Article 10. Subrogation
If a Contracting Party or its designated agency makes a payment to its own investor under a guarantee against noncommercial risks it has accorded in respect of an investment in the territory of the other Contracting Party, the host Party shall recognise the assignment, whether under the law or pursuant to a legal transaction to the former Contracting Party of all the rights and claims resulting from such an investment, and shall recognise that the former Contracting Party or its designated agency is entitled to exercise such rights and enforce such claims by virtue of subrogation, to the same extent as the original investor.
Article 11. Scope of the Agreement
(1) If the provisions of law of either Contracting Party or obligations under international law existing at present or established hereafter between the Contracting Parties in addition to the present Agreement contain a regulation, whether general or specific, entitling investments by investors of the other Contracting Party to a treatment more favourable than is provided for by the present Agreement, such regulation shall to the extent that it is more favourable, prevail over the present Agreement.
(2) This Agreement shall apply to all investments, whether made before or after its entry into force, but shall not apply to any dispute concerning an investment which arose, or any such claim concerning an investment which was settled, before its entry into force.
Article 12. Final Clauses
(1) This Agreement shall enter into force on the thirtieth day after the day on which the Contracting Parties have notified each other that their constitutional requirements for the entry into force of this Agreement have been fulfilled.
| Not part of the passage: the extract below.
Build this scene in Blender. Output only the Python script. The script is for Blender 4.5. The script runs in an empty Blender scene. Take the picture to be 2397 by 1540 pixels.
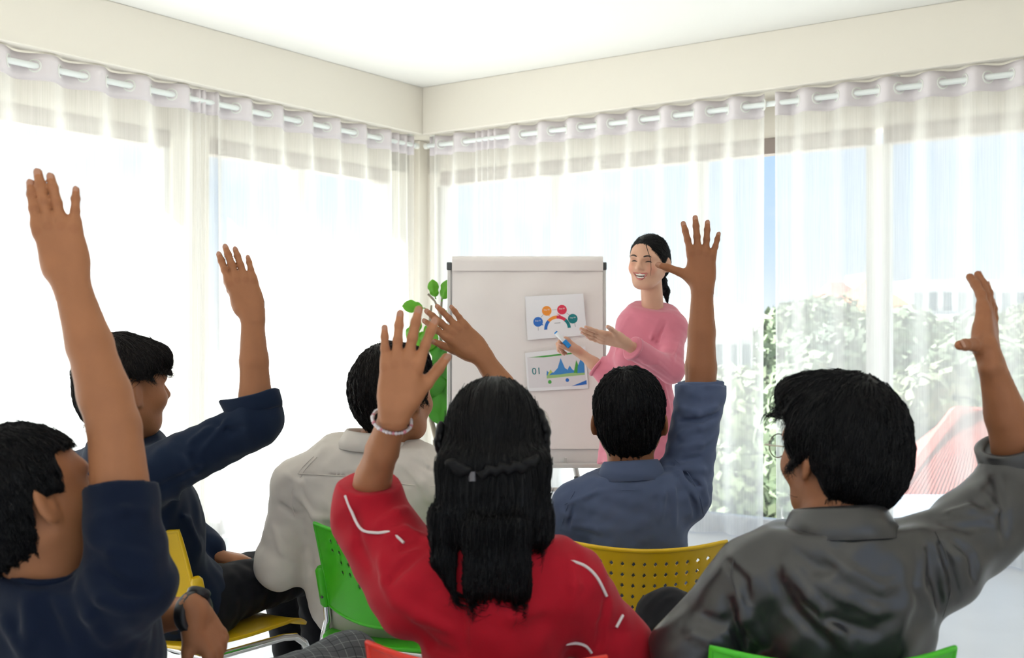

(2) This Agreement shall remain in force for a period of twenty years. Thereafter it shall remain in force for twelve months from the date on which either Contracting Party has in writing notified the other Contracting Party of its decision to terminate this Agreement.
(3) In respect of investments made prior to the date when the notice of termination of this Agreement becomes effective, the provisions of Articles 1 to 11 remain in force for a further period of twenty years from the date of notification referred to in paragraph (2) of this Article.
Conclusion
Done at Helsinksi on 14th September 1998 in two originals in the English language.
For the Government of the Republic of Finland
For the Government of the Republic of South Africa
Attachments
PROTOCOL TO THE AGREEMENT BETWEEN THE GOVERNMENT OF THE REPUBLIC OF FINLAND AND THE GOVERNMENT OF THE REPUBLIC OF SOUTH AFRICA ON THE PROMOTION AND RECIPROCAL PROTECTION OF INVESTMENTS
On the signing of the Agreement between the Government of the Republic of Finland and the Government of the Republic of South Africa on the Promotion and Reciprocal Protection of Investments, the undersigned representatives have, in addition, agreed on the following provisions, which shall constitute an integral part of the Agreement:
With reference to Article 6
It is confirmed that the provisions relating to transfers under Article 6 shall not be applicable to natural persons who are nationals of the Republic of Finland to the extent that such provisions are incompatible with the foreign exchange restrictions on foreign nationals with permanent residence and having immigrated to the Republic of South Africa, in force on the date of entry into force of the Agreement.
The exemptions to Article 6 provided for in terms of this Protocol shall automatically terminate for each restriction upon removal of such restriction.
Done at Helsinksi on 14th September 1998 in two originals in the English language.